Con casi cien años de diferencia, con unos formatos bien distintos, la novela de André Gide L’école des femmes (1929) y la serie The White Lotus, creada y dirigida por Mike White (2021-2025), presentan unos valores coincidentes que ofrecen para sus lectores y espectadores una reflexión suficiente para entender que nuestra sociedad no ha avanzado tanto como parece. Desde la historia de Éveline y Robert, con la mediación de su hija Geneviève, de la novela breve del escritor francés, a la de las tres temporadas de la serie presentadas hasta ahora del realizador norteamericano, la hipocresía social y moral parece ser el talón de Aquiles de una sociedad que no aborda con sinceridad las relaciones humanas. En los años treinta, Gide ofrecía un relato en forma epistolar donde su protagonista desmontaba el mito del matrimonio burgués como forma ideal de vida, de manera que asfixiaba al individuo y reprimía el deseo auténtico. Por su parte, la serie producida por la plataforma HBO-Max expone matrimonios disfuncionales donde el afecto está subordinado al estatus, el poder o el dinero, como el caso de Shane y Rachel en la temporada 1 y el de Daphne y Cameron, en la 2. Una hipocresía moral y social que construye unos personajes en la serie de ficción que mantienen una fachada de corrección, progresismo o éxito mientras ocultan frustraciones, egoísmo o traición.

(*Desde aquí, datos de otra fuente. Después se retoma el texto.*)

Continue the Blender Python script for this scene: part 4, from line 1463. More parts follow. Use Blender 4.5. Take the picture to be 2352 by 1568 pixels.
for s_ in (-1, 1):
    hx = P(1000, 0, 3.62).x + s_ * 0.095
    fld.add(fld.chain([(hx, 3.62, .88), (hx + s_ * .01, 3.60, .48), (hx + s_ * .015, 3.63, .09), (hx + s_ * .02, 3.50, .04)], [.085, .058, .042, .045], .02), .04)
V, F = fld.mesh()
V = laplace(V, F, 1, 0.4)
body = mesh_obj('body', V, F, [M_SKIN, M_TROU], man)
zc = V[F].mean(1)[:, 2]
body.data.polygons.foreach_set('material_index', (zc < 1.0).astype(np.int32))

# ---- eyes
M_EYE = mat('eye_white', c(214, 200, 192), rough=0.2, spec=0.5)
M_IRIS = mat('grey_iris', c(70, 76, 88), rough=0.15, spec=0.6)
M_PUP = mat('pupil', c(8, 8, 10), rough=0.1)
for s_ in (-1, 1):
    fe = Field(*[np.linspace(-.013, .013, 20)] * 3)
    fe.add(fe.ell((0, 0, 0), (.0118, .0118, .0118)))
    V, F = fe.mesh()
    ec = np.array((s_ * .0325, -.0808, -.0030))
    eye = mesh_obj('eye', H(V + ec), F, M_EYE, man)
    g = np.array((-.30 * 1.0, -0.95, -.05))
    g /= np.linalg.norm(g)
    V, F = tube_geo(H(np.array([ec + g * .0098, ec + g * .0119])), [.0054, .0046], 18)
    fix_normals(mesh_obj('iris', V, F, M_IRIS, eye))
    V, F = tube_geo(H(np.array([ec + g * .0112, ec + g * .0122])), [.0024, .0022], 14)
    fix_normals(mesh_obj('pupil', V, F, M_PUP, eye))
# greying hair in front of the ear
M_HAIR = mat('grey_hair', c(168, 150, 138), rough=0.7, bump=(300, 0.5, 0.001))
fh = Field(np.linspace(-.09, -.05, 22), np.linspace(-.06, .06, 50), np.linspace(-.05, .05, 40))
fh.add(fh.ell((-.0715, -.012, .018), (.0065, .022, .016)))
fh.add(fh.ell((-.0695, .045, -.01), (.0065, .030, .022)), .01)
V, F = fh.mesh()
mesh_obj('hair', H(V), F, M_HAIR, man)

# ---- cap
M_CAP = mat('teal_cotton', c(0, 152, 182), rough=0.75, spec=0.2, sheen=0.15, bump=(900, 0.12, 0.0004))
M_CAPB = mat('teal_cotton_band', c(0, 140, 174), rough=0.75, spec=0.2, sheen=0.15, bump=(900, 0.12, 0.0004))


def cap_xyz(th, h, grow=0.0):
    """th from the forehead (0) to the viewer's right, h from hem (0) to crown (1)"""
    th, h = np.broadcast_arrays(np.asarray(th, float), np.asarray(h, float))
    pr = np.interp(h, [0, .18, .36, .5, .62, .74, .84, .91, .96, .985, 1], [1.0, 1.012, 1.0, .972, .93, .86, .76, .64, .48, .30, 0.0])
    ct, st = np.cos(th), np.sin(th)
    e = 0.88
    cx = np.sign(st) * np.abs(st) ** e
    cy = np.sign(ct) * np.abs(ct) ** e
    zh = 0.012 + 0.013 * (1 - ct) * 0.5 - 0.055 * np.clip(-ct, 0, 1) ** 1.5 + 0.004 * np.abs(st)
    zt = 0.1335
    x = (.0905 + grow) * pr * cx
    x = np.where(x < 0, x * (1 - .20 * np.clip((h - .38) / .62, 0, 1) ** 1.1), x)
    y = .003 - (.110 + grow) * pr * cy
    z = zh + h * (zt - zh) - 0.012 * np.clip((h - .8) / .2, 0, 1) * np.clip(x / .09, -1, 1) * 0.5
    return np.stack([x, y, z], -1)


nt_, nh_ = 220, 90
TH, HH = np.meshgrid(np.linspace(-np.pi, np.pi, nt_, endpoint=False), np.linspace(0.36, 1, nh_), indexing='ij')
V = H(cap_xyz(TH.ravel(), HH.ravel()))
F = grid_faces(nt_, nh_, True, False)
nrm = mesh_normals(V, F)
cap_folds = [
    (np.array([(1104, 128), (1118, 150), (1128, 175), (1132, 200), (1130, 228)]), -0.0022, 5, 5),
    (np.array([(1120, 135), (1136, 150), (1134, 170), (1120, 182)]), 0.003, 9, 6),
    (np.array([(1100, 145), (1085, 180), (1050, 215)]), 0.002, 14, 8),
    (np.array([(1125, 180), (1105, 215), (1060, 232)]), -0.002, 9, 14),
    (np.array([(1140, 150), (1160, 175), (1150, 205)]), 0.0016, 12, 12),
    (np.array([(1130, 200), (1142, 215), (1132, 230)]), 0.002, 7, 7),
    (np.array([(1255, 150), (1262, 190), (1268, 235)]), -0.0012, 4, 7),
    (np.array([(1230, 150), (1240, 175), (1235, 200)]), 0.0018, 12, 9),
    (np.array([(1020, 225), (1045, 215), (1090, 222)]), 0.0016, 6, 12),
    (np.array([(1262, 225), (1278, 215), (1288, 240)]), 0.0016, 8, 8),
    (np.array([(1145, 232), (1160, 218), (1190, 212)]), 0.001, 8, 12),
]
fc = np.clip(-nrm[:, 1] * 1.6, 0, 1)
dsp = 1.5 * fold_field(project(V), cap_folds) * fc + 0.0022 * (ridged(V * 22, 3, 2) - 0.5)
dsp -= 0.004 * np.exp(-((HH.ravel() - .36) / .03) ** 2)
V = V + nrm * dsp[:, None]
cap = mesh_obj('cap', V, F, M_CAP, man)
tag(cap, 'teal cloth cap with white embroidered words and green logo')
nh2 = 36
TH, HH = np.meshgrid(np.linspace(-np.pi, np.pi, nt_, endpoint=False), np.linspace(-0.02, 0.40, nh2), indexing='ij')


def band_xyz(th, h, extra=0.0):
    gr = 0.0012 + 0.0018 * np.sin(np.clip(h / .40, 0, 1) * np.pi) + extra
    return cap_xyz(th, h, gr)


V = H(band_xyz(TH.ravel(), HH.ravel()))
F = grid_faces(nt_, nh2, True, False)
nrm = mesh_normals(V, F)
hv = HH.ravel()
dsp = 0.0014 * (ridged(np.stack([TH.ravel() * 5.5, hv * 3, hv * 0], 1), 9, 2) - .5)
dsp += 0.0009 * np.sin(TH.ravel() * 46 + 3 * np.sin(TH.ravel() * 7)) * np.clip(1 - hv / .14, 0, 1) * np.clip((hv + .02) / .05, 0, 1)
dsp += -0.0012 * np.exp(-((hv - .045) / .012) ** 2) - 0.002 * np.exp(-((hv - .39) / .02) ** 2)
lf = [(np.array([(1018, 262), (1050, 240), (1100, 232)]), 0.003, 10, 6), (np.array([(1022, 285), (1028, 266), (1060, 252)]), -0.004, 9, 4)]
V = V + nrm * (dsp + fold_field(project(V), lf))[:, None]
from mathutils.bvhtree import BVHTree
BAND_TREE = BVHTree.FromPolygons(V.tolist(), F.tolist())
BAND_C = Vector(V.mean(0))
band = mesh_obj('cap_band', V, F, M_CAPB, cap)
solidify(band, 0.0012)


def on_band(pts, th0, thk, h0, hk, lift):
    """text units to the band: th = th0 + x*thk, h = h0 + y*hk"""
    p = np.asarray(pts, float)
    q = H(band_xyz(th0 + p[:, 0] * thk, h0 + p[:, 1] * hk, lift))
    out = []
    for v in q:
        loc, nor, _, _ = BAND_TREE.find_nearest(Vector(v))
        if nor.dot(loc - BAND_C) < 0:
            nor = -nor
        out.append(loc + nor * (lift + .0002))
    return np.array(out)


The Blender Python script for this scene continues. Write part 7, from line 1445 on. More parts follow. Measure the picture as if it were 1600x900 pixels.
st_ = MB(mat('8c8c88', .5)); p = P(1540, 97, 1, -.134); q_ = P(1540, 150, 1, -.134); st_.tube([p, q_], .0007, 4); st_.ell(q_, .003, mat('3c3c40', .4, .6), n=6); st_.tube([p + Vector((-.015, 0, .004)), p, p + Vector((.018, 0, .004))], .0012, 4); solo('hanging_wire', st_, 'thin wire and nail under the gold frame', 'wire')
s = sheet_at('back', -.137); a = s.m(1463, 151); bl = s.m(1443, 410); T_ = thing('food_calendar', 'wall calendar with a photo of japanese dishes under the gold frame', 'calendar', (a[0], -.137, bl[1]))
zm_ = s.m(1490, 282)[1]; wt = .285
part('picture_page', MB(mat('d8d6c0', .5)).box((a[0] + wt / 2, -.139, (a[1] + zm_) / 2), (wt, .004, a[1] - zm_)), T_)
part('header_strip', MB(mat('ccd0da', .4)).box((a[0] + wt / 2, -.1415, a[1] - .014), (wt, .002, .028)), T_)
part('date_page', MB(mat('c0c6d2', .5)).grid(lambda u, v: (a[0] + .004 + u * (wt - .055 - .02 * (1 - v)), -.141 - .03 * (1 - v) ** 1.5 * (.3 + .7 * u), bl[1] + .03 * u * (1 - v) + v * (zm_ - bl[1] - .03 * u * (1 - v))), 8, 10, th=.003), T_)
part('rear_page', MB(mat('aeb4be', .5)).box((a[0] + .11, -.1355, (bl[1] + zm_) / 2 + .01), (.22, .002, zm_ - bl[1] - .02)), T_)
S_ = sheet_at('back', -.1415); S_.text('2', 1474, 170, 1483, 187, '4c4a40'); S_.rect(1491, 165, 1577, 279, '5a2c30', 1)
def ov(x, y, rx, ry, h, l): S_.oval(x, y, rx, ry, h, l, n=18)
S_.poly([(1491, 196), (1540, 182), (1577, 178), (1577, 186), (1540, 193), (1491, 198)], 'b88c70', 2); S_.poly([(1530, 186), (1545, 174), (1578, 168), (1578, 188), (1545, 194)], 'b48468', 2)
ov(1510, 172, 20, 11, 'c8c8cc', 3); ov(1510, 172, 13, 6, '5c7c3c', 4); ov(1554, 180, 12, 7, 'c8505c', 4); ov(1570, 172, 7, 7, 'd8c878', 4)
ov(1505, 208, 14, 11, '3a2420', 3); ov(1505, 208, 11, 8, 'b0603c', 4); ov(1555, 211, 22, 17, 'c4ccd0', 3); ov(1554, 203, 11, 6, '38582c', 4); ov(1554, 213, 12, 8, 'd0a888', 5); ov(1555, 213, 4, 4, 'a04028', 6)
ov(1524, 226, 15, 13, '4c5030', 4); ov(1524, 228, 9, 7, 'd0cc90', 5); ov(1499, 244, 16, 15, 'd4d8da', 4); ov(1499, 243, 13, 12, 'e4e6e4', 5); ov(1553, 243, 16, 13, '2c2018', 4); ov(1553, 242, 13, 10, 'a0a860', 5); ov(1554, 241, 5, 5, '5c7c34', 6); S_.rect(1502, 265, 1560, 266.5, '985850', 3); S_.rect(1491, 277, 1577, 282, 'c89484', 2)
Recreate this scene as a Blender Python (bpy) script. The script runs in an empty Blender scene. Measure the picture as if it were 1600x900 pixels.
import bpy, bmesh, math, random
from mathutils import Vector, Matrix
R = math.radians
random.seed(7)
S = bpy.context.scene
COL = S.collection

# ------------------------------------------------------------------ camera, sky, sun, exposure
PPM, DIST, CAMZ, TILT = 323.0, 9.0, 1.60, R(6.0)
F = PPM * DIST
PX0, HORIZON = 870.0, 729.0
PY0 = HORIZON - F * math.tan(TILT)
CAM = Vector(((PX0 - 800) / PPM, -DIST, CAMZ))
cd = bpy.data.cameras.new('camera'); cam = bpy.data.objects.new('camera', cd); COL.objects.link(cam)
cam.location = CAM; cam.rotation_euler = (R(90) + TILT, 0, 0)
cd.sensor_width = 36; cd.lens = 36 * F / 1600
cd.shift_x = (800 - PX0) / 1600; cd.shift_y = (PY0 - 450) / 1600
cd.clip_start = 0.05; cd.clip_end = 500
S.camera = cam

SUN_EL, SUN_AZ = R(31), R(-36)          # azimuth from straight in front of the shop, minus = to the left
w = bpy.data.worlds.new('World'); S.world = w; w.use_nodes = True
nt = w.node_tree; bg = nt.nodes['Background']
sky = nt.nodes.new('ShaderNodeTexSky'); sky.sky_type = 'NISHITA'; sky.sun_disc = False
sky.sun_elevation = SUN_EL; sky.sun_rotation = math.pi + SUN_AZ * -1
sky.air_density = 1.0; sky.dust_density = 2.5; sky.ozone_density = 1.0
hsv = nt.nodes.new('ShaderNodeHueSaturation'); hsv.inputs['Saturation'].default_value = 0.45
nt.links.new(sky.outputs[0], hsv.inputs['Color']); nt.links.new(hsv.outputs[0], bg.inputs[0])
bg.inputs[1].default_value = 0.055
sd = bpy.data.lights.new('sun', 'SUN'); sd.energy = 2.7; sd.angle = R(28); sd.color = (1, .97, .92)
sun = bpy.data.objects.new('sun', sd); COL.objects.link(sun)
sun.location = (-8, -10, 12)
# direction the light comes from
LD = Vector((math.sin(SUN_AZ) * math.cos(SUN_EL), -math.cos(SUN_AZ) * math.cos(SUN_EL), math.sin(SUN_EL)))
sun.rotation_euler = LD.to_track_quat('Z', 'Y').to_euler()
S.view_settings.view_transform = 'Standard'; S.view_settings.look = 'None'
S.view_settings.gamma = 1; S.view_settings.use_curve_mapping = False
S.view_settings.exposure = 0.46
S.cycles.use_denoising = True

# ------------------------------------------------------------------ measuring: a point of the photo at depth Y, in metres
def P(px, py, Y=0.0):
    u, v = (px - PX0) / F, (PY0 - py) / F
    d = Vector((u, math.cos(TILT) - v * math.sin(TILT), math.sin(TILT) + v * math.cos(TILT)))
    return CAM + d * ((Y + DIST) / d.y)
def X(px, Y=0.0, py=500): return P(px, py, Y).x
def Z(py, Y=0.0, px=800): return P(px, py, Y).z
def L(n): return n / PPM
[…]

En la novela del siglo pasado, el autor critica la moral burguesa, es especial cuando impone un ideal de vida que está desconectado de los verdaderos sentimientos o deseos de las personas.
Si observamos las coincidencias entre los dos productos artísticos, vamos entendiendo que sus autores centran su visión irónica y mordaz sobre aspectos que no han cambiado. Y eso que nuestro mundo, en los años treinta del siglo pasado, en un momento de esplendor entre las dos grandes guerras, intentaba revisar sus valores y actualizarlos. El escritor francés fue, sin ninguna duda, uno de los promotores de esta voluntad de cambio. La involución moral y la represión de las décadas siguientes ha provocado que gran parte de estas temáticas sigan teniendo vigencia en pleno siglo XXI. Así, el vacío existencial que muestran los protagonistas de la serie norteamericana, donde a pesar del lujo y de la comodidad, muchos personajes se sienten perdidos o insatisfechos—con mención especial al personaje de Tanya McQuoid, interpretado por la actriz Jennifer Coolidge—, ya era referido en el texto de Gide, con una protagonista que experimenta una sensación de fracaso vital, como si hubiera vivido una vida equivocada. Si una cosa no hemos aprendido con el tiempo es que el comfort material no garantiza la plenitud emocional o espiritual.
Ambas obras invitan a romper con las convenciones y a buscar una vida más auténtica, aunque eso implique dolor o conflicto. En el relato en francés, la narradora se da cuenta que ha vivido una vida que no le corresponde y comienza a vislumbrar la necesidad de ser fiel a sí misma. Una observación similar a la de personajes de The White Lotus como Rachel o Tanya que se enfrentan al dilema entre vivir según las expectativas externas o a buscar su verdadera identidad. De manera también conjunta, se pone en evidencia cómo el poder dentro de las relaciones amorosas puede ser destructivo o manipulador. Así, el protagonista masculino de L’école des femmes, Robert, intenta mantener el control de la relación, pero acaba confrontando con su propia inseguridad y fracaso. Y en la serie actual, se proyecta cómo el poder económico, social o sexual condiciona las relaciones amorosas y familiares, donde todo es fachada externa, sin conseguir una sola pareja de iguales. La hipocresía y el valor de la apariencia contamina de base cualquier proyecto de futuro compartido.
A pesar de estar separadas por casi un siglo, L’École des femmes de Gide y The White Lotus revelan una inquietante continuidad: las relaciones humanas siguen marcadas por estructuras de poder, hipocresía moral y el peso de las apariencias. Tanto en la literatura como en la ficción audiovisual, persiste la crítica a un modelo social que asfixia la autenticidad en nombre del prestigio o la norma. La historia se repite, no porque no cambien los escenarios, sino porque aún no cambiamos del todo nosotros. Estas obras, pues, desde su diferencia formal y temporal, nos recuerdan que el conflicto entre lo que somos y lo que mostramos sigue siendo un espejo incómodo pero necesario. De lo contrario, dentro de cien años, alguien podrá escribir una segunda parte de este artículo a partir de alguna obra que vuelva a aplicar el espejo simbólico de la visión de la sociedad del futuro.